EunKyung Shin was born in Korea and now works as a photographer in Seoul. She got a M.F.A in photography at Chung-Ang University. She has held a number of private exhibitions at museums like GoEun Museum of Photography (Korea), Nikon Salon (Japan), Shinsegae Gallery (Korea), and more. Also, she has participated in numerous group exhibitions including Daegu Photo Biennale’s best portfolio exhibition in 2008, a group exhibition at The Museum of Fine Arts Houston, and held at National Taiwan Museum of Fine Arts. She won Photo Space’s 5th Sajinbipyong Awards and the Inspiration Award from Nikon Salon. Her art works are housed in Kiyousato Museum of Photographic Arts (Japan), Nikon Salon (Japan), Dong-Gang Photo Museum (Korea), and by Joy of Giving Something Foundation (U.S.A).
The Imitational Space
The space plays important roles in going through various contemporary life styles and phenomena of human culture. Spaces, in which we live, reflects our everyday life and patterns and also influence our lives.The imitational spaces of which I took photos are the ones in which we consume in our everyday life. These spaces(Wedding Hall, Model House, Photo Studio etc) are built, designed almost the same as real, and decorated for the event which they are meant for. People consume in these spaces, and utilize them knowing that they are imitated. Perhaps, this space itself may show Korean attribute, Korean personality.I designed to show such spaces. I tried to reveal the spatiality of interior space which is typical for Korean society.
The Wedding Hall
Marriage is a social system that creates the husband and wife relationship and forms a family. Even though a wedding ceremony is a sanctified ritual, it tends to be a formal(even dry) ceremony in my country(KOREA).
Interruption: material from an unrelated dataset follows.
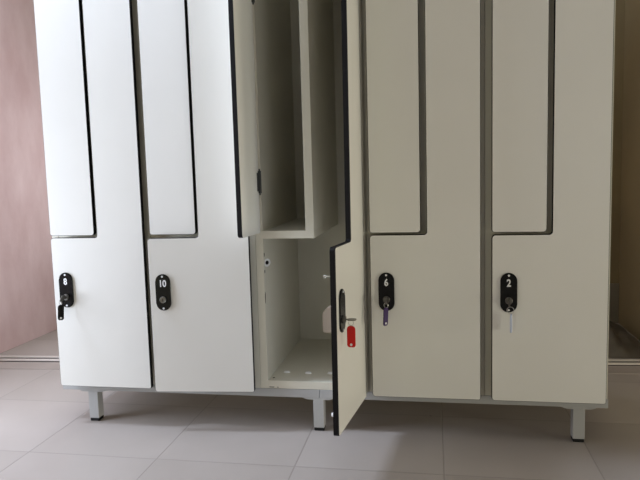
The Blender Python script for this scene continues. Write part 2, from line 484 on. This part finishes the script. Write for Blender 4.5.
def make_key(name, label, M, roll, ring_c, tag_top, tag_yaw, tilt, m, tw=.018, th=.046, tt=.0026, ring_r=.006, ring_axis=(1, 0, 0), eye=True):
    """M: world matrix of the door; the key lies along the door's normal from the cylinder face.
    ring_c, tag_top in door coordinates relative to the cylinder face centre."""
    root = thing(name, label, 'key', M.translation, 'keys left in the lower door locks')
    root.rotation_euler = M.to_euler()
    # key: blade stub, shoulder and flat rounded bow standing out along local -y
    bm = bmesh.new()
    add_box(bm, (-.0009, -.006, -.0036), (.0009, .0040, .0036), .0003)
    pts = round_poly([(-.010, -.011), (.010, -.011), (.010, .009), (-.010, .009)], .0075, 8)
    R = Matrix.Rotation(roll, 4, 'Y')
    f, g = [], []
    for p in pts:
        f.append(bm.verts.new((-.0011, -.0135+p[1]*1.0, p[0]))); g.append(bm.verts.new((.0011, -.0135+p[1], p[0])))
    n = len(pts); bm.faces.new(f); bm.faces.new(g[::-1])
    for k in range(n): bm.faces.new((f[k], g[k], g[(k+1) % n], f[(k+1) % n]))
    bmesh.ops.transform(bm, matrix=R, verts=bm.verts)
    o = obj('key_bow', bm, NICKEL, root)
    bm = bmesh.new(); add_torus(bm, ring_c, ring_axis, ring_r, .0007, 24, 8)
    obj('split_ring', bm, CHROME, root, smooth=True)
    bm = bmesh.new(); tag_mesh(bm, tw, th, tt)
    t = obj('key_tag', bm, m, root, loc=tag_top, rot=(0, tilt, tag_yaw))
    if eye:
        bm = bmesh.new(); add_cyl(bm, (0, -.0017, -th+.006), (0, .0017, -th+.006), .0030, 16)
        e = obj('eyelet', bm, WHITE, t, smooth=True); e['label'] = 'white round eyelet'
    return root

bpy.context.view_layer.update()
def door_matrix(i):
    r = [o for o in C.objects if o.name.split('.')[0] == 'locker'][i]
    d = [c for c in r.children if c.name.split('.')[0] == 'door' and 'lower' in c['label']][0]
    s = SPEC[i]
    return d.matrix_world @ Matrix.Translation((s['lock'][0]-s['xr'], -TH-.0096, s['lock'][1]-.0195))
make_key('key', 'key with a black tag hanging from the lock of locker number 8', door_matrix(0), math.radians(25),
         (-.0075, -.0135, -.0125), (-.0065, -.0135, -.0175), math.radians(35), math.radians(4), PLATE, tw=.016, th=.044, ring_axis=(.4, 1, 0))
make_key('key', 'key with a bright red tag standing out from the open middle door', door_matrix(2), math.radians(90),
         (0, -.0125, -.0075), (0, -.0125, -.0145), math.radians(86), 0, RED, tw=.0195, th=.049, ring_axis=(1, 0, 0))
make_key('key', 'key with a purple tag in the lock of locker number 6', door_matrix(3), math.radians(0),
         (0, -.0135, -.0115), (0, -.0135, -.0165), math.radians(58), math.radians(5), PURPLE, tw=.018, th=.047, ring_axis=(.5, 1, 0))
make_key('key', 'key with a thin pale blue tag in the lock of locker number 2', door_matrix(4), math.radians(10),
         (.002, -.0135, -.0205), (.0035, -.0135, -.0300), math.radians(79), math.radians(-1), BLUE, tw=.018, th=.046, tt=.0042, ring_r=.0085, ring_axis=(.2, 1, 0), eye=False)

# ---------------------------------------------------------------- crumpled sheet on the floor behind, far right
bm = bmesh.new()
nx, ny = 40, 30
from mathutils import noise
vs = []
for j in range(ny+1):
    row = []
    for i in range(nx+1):
        u, v = i/nx, j/ny
        x = .70+u*.415; y = .80+v*.50
        e = min(1, 4*min(u, 1-u))*min(1, 4*min(v, 1-v))
        e = e**.6 if e > 0 else 0
        h = e*(.035+.075*abs(noise.noise(Vector((u*3.1, v*2.6, .7))))+.03*abs(noise.noise(Vector((u*8, v*7, 2)))))
        row.append(bm.verts.new((x-.90, y-1.05, .002+h)))
    vs.append(row)
for j in range(ny):
    for i in range(nx): bm.faces.new((vs[j][i], vs[j][i+1], vs[j+1][i+1], vs[j+1][i]))
r = bmesh.ops.extrude_face_region(bm, geom=list(bm.faces))
for e in r['geom']:
    if isinstance(e, bmesh.types.BMVert): e.co.z -= .002
o = obj('crumpled_sheet', bm, FABRIC, loc=(.90, 1.05, FZ), smooth=True)
o['label'] = 'dark crumpled sheet on the shaded floor behind the right end of the lockers'; o['category'] = 'sheet'

# ---------------------------------------------------------------- camera
cam = bpy.data.cameras.new('camera'); co = bpy.data.objects.new('camera', cam); C.objects.link(co)
cam.sensor_width = 36; cam.lens = 36; cam.clip_start = .01
r_, u_, f_ = (Vector(v) for v in ((.98459657, .17273292, -.02707283), (.00823477, .10885643, .99402337), (-.17464762, .97893494, -.10575725)))
M = Matrix((r_, u_, -f_)).transposed().to_4x4(); M.translation = (.32246648, -1.62677494, .58981814)
co.matrix_world = M
scene.camera = co

# ---------------------------------------------------------------- light
def area(name, loc, target, sx, sy, power, col):
    l = bpy.data.lights.new(name, 'AREA'); l.shape = 'RECTANGLE'; l.size = sx; l.size_y = sy
    l.energy = power; l.color = col
    o = bpy.data.objects.new(name, l); C.objects.link(o); o.location = loc
    o.rotation_euler = (Vector(target)-Vector(loc)).to_track_quat('-Z', 'Y').to_euler()
    return o
def win_light(name, axis, at, w, inward, power, col):
    a0, a1, z0, z1 = w; c, z = (a0+a1)/2, (z0+z1)/2
    if axis == 'x': area(name, (at, c, z), (at+inward, c, z), a1-a0-.1, z1-z0-.1, power, col)
    else: area(name, (c, at, z), (c, at+inward, z), a1-a0-.1, z1-z0-.1, power, col)
win_light('daylight_left', 'x', XL-.005, W1, 1, 58, (.69, .80, 1))
win_light('daylight_left_low', 'x', XL-.005, W6, 1, 16.5, (.74, .83, 1))
win_light('back_fill', 'y', YB+.005, W2, -1, 7.4, (.93, .95, 1))  # added fill, lifts the pink wall and the floor beside it
win_light('right_fill', 'x', XR+.005, W3, -1, 17.5, (1, .99, .79))  # added warm fill from the right
win_light('right_fill_low', 'x', XR+.005, W4, -1, 13, (1, .90, .74))  # added fill aimed along the row at the open middle door
win_light('front_fill', 'y', YF-.005, W5, 1, 4.2, (1, .97, .62))  # added weak fill from behind the camera
wd = bpy.data.worlds.new('sky'); scene.world = wd; wd.use_nodes = True
wd.node_tree.nodes['Background'].inputs[0].default_value = (.75, .85, 1, 1)
wd.node_tree.nodes['Background'].inputs[1].default_value = .1

scene.view_settings.view_transform = 'Standard'
scene.view_settings.look = 'None'
scene.view_settings.gamma = 1
scene.view_settings.exposure = 0
scene.view_settings.use_curve_mapping = False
Wedding halls are scattered everywhere and rarely harmonious with national architecture in the cities in KOREA. The wedding halls in KOREA are not genuine European architecture, and even the interior is just simulations or imitations. However, Koreans who plan to get married are looking for the wedding hall, and wedding ceremonies in KOREA having been held in such inauthentic space.
I try to express the Korean alien culture through the space of wedding hall in my photography.
These works, as the title indicates, revolve around the photo shoots of wedding ceremonies, babies and families. Similar to my previous photographic theme of “Wedding Hall”, they capture my personal reflections on the contemporary taste of consuming and satisfaction with spaces. The setting inside a photo studio presents an interesting feature. Typically, the setting is arranged with everyday objects that can be seen elsewhere, non-practical chairs, artificial flowers and a back screen on which sceneries of the nature are painted. With these artificial settings, a studio appears to be perfectly shaped, but it also is clumsy in its attempt to emulate reality. But interestingly, customers get excited when examining final outputs, the well-framed and well-calculated images, although they are aware of the situations and processes that they have gone through inside the studio. People come to the studio in their best clothes to look as best as they can. They wear a big smile when the camera flashes. They ask photographers to remove tiny scars or any blemish on their faces using computer software. People are excited by the images that the studio have fabricated and modified!
Now I see how the clumsy life-imitating setting in a studio can serve to satisfy human beings’ desire to look perfect. A studio is the space that satisfies people by offering them a chance to have a perfect image of themselves.